Problem details | Locate the lines where "empty" occurs and copy them as they stand.

Given data |
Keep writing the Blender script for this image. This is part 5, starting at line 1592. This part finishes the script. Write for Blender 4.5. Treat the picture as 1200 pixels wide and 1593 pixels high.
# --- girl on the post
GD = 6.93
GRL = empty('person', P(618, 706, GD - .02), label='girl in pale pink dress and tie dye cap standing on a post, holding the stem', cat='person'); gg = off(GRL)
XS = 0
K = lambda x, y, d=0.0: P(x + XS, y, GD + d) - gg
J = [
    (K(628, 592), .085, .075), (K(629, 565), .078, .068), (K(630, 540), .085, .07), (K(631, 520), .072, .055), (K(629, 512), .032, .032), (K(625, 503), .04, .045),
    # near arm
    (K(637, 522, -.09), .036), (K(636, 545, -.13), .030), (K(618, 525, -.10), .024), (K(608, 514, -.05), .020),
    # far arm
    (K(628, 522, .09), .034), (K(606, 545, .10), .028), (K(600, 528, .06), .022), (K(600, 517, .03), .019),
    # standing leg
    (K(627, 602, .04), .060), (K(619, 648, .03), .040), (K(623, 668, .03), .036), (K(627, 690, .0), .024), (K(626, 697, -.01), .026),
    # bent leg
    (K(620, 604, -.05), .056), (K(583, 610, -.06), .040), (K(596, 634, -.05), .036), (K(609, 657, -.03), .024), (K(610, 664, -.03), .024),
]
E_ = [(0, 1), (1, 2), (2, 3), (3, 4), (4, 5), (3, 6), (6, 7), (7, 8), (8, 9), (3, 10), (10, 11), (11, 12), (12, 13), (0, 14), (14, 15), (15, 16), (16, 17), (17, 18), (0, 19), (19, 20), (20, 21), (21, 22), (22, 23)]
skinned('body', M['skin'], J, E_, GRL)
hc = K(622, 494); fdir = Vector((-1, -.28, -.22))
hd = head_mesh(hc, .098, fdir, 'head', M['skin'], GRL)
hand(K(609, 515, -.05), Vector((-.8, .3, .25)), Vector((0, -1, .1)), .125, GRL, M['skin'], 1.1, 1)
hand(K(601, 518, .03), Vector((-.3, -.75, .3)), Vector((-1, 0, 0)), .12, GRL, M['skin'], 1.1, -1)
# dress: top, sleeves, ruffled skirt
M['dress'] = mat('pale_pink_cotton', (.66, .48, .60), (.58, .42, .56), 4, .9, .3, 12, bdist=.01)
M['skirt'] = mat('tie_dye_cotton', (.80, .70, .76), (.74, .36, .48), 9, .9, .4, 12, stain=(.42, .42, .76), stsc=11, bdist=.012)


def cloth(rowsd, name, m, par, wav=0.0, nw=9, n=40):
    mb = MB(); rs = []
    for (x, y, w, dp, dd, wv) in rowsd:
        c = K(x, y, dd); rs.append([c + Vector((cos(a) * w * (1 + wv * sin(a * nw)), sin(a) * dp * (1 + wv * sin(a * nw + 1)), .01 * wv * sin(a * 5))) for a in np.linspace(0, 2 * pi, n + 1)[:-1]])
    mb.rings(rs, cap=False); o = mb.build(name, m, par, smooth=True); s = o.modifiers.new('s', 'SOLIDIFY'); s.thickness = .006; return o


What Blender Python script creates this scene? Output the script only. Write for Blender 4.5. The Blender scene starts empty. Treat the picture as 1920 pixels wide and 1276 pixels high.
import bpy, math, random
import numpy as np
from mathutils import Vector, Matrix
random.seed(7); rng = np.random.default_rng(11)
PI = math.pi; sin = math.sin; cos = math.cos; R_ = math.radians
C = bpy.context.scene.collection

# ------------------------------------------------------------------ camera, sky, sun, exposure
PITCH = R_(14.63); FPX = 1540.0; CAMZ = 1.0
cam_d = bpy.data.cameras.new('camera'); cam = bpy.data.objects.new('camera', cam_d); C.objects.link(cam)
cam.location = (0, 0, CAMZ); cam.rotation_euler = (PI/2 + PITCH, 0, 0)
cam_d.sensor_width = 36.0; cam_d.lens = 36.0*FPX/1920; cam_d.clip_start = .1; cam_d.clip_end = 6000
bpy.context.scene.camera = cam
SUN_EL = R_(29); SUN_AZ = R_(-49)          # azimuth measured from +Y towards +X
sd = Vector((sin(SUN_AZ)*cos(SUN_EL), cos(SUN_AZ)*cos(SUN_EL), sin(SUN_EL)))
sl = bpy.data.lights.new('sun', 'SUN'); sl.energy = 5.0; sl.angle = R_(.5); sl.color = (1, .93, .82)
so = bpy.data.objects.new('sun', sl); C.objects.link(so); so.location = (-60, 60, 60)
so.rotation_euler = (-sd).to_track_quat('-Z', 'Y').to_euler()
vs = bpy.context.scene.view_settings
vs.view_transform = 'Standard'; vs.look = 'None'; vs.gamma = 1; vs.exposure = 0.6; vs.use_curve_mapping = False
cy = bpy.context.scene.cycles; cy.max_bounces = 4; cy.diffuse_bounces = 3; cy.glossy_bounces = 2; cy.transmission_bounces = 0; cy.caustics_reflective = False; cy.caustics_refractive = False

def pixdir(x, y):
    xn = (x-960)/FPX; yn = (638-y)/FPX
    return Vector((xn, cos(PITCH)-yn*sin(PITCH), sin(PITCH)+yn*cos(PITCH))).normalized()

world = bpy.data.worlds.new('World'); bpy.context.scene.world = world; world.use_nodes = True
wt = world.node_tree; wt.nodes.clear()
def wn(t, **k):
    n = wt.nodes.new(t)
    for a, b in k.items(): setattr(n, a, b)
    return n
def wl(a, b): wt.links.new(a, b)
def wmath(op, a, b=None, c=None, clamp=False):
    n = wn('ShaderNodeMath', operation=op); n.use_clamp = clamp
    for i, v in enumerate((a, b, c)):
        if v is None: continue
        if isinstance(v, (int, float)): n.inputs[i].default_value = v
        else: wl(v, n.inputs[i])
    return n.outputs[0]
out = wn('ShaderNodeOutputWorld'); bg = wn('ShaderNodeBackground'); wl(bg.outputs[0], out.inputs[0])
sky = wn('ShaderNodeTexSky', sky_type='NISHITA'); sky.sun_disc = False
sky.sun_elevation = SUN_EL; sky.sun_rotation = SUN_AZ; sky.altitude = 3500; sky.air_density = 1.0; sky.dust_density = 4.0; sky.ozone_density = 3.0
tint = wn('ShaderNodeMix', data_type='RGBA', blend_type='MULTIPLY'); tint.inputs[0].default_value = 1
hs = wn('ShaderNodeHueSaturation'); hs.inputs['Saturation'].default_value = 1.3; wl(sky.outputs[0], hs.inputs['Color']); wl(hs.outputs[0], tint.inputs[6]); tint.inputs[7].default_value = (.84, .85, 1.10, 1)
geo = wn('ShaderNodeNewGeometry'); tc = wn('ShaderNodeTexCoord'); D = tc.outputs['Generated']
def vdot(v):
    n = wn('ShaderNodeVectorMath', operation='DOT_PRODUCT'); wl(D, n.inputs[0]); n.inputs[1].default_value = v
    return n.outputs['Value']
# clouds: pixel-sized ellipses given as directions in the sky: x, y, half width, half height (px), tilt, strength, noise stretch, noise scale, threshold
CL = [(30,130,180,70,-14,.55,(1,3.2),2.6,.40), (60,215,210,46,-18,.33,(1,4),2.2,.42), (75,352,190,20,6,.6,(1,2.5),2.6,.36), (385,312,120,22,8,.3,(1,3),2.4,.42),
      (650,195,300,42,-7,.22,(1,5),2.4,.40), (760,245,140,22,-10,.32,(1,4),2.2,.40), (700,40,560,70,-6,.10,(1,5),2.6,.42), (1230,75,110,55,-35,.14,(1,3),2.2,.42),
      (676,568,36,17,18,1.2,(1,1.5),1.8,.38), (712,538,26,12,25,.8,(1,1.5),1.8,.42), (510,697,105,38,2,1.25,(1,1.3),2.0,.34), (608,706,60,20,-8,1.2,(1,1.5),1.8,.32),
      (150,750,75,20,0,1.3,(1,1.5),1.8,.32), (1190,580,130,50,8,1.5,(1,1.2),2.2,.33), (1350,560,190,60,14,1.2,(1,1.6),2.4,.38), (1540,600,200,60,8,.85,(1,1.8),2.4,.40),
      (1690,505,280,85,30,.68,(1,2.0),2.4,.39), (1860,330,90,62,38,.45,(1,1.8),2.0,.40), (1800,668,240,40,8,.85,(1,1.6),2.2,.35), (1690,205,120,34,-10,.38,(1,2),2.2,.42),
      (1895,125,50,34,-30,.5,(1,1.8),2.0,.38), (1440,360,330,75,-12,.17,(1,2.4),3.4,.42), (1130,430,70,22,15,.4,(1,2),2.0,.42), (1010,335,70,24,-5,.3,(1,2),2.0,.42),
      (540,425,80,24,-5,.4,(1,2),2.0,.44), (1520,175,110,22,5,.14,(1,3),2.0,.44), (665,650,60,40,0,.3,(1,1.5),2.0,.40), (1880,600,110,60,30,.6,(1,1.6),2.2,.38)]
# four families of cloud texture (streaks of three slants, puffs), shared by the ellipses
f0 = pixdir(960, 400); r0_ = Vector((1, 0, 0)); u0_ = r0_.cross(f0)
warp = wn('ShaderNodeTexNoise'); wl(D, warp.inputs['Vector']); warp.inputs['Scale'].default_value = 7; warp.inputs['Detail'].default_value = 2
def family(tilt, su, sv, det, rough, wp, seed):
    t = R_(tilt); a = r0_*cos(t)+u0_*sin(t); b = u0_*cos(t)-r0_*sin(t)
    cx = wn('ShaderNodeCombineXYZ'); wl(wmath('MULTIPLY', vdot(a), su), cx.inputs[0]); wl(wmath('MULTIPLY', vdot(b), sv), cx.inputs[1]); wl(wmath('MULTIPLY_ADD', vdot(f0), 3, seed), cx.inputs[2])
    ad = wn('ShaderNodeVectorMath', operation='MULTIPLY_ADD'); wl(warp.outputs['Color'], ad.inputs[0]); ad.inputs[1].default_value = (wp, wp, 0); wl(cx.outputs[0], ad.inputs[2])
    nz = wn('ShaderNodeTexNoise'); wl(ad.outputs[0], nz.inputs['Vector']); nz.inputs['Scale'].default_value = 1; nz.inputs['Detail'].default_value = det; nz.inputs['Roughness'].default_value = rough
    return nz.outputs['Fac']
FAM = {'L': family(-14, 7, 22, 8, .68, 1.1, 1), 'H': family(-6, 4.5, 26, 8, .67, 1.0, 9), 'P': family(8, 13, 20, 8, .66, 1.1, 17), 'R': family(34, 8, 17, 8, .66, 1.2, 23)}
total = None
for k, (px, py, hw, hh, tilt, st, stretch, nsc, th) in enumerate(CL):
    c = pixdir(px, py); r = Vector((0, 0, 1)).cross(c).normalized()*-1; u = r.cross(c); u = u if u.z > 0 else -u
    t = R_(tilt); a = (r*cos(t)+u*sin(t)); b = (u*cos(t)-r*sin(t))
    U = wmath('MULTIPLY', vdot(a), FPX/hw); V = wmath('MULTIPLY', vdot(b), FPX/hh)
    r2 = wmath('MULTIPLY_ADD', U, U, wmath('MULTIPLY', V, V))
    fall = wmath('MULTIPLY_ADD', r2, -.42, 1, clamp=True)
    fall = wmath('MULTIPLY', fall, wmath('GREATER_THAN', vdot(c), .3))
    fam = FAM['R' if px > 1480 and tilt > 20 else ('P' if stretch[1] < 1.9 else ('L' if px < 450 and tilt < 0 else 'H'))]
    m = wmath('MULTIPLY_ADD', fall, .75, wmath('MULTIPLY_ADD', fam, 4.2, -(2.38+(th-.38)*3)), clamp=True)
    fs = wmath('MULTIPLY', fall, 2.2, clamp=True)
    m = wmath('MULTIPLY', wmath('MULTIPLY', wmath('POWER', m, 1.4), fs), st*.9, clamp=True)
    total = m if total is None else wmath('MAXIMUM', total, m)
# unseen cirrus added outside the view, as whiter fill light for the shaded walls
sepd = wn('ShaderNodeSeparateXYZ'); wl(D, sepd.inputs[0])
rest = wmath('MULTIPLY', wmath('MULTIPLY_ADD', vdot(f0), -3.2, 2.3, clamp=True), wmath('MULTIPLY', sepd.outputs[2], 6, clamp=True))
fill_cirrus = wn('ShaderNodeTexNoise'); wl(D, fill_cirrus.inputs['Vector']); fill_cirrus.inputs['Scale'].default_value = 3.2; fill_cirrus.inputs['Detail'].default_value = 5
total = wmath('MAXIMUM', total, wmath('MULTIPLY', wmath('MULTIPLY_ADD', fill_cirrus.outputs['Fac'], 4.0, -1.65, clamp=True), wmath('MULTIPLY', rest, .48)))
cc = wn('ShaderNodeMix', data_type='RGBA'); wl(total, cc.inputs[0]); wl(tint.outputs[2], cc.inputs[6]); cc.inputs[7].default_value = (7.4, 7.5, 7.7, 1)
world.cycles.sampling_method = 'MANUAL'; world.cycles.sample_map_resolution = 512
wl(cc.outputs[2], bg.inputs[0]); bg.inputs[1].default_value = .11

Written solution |
GRL = empty('person', P(618, 706, GD - .02), label='girl in pale pink dress and tie dye cap standing on a post, holding the stem', cat='person'); gg = off(GRL)
What Blender Python script creates this scene? Output the script only. Write for Blender 4.5. The Blender scene starts empty. Treat the picture as 1920 pixels wide and 1276 pixels high.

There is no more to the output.